**Provided data**
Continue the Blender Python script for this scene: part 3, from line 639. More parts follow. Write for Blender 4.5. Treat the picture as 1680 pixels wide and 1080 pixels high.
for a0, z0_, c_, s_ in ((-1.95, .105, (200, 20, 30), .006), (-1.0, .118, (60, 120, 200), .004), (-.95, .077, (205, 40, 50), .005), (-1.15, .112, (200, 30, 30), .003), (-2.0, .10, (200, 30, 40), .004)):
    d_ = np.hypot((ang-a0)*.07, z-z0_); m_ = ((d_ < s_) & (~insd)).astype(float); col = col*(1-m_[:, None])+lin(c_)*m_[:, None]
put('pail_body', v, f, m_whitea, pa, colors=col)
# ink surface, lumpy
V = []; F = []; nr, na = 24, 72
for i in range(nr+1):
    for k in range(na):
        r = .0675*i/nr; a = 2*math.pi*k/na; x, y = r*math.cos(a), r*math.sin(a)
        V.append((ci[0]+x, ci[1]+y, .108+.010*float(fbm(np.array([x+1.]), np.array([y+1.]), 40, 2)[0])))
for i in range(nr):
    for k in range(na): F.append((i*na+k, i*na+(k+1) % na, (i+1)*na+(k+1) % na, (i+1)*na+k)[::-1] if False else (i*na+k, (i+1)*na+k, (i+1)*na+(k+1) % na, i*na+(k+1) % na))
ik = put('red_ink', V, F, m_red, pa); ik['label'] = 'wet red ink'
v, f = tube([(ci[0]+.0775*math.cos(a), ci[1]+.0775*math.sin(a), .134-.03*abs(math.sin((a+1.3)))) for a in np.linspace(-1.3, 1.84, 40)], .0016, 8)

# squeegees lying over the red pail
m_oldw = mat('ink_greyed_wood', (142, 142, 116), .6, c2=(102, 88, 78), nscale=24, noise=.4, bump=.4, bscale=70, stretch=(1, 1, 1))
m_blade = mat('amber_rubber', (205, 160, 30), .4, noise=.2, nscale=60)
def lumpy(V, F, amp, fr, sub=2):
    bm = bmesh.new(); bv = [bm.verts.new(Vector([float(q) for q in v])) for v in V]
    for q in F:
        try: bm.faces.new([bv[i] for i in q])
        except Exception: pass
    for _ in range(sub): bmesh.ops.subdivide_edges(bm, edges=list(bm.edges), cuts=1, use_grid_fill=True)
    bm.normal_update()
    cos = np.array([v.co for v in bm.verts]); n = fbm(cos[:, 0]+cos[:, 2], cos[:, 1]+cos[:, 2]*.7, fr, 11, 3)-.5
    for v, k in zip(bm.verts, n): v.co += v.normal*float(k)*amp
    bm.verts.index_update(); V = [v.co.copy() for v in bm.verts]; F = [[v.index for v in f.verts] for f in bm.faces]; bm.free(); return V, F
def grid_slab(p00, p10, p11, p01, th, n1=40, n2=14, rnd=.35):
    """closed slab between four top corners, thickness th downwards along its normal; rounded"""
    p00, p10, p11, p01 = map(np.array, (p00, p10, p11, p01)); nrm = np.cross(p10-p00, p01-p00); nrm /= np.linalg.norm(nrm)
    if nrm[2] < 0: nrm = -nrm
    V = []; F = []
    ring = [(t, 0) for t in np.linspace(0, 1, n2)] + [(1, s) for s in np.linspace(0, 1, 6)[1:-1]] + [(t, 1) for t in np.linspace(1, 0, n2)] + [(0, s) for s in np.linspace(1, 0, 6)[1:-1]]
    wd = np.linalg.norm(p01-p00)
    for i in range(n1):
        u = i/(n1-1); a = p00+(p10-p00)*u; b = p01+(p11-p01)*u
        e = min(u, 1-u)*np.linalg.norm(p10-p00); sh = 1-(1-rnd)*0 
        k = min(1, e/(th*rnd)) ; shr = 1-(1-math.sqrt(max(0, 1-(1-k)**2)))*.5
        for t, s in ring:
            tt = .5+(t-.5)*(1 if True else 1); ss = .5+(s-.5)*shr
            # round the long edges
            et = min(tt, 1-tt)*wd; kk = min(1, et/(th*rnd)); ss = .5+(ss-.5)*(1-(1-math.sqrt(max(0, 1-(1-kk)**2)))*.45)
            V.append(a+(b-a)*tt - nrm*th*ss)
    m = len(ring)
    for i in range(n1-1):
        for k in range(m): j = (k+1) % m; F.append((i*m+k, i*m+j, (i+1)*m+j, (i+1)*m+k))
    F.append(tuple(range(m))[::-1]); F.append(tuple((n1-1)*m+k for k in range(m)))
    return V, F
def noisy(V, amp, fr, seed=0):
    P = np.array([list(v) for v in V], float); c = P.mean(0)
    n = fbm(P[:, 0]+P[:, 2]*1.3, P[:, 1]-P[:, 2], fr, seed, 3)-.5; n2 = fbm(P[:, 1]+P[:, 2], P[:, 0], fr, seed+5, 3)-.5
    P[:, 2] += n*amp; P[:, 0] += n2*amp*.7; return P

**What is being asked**
Up to and including the line with "40)], .0016, 8)", repeat the data exactly, starting from its first line; nothing else belongs in the response.

**Response to the task**
Continue the Blender Python script for this scene: part 3, from line 639. More parts follow. Write for Blender 4.5. Treat the picture as 1680 pixels wide and 1080 pixels high.
for a0, z0_, c_, s_ in ((-1.95, .105, (200, 20, 30), .006), (-1.0, .118, (60, 120, 200), .004), (-.95, .077, (205, 40, 50), .005), (-1.15, .112, (200, 30, 30), .003), (-2.0, .10, (200, 30, 40), .004)):
    d_ = np.hypot((ang-a0)*.07, z-z0_); m_ = ((d_ < s_) & (~insd)).astype(float); col = col*(1-m_[:, None])+lin(c_)*m_[:, None]
put('pail_body', v, f, m_whitea, pa, colors=col)
# ink surface, lumpy
V = []; F = []; nr, na = 24, 72
for i in range(nr+1):
    for k in range(na):
        r = .0675*i/nr; a = 2*math.pi*k/na; x, y = r*math.cos(a), r*math.sin(a)
        V.append((ci[0]+x, ci[1]+y, .108+.010*float(fbm(np.array([x+1.]), np.array([y+1.]), 40, 2)[0])))
for i in range(nr):
    for k in range(na): F.append((i*na+k, i*na+(k+1) % na, (i+1)*na+(k+1) % na, (i+1)*na+k)[::-1] if False else (i*na+k, (i+1)*na+k, (i+1)*na+(k+1) % na, i*na+(k+1) % na))
ik = put('red_ink', V, F, m_red, pa); ik['label'] = 'wet red ink'
v, f = tube([(ci[0]+.0775*math.cos(a), ci[1]+.0775*math.sin(a), .134-.03*abs(math.sin((a+1.3)))) for a in np.linspace(-1.3, 1.84, 40)], .0016, 8)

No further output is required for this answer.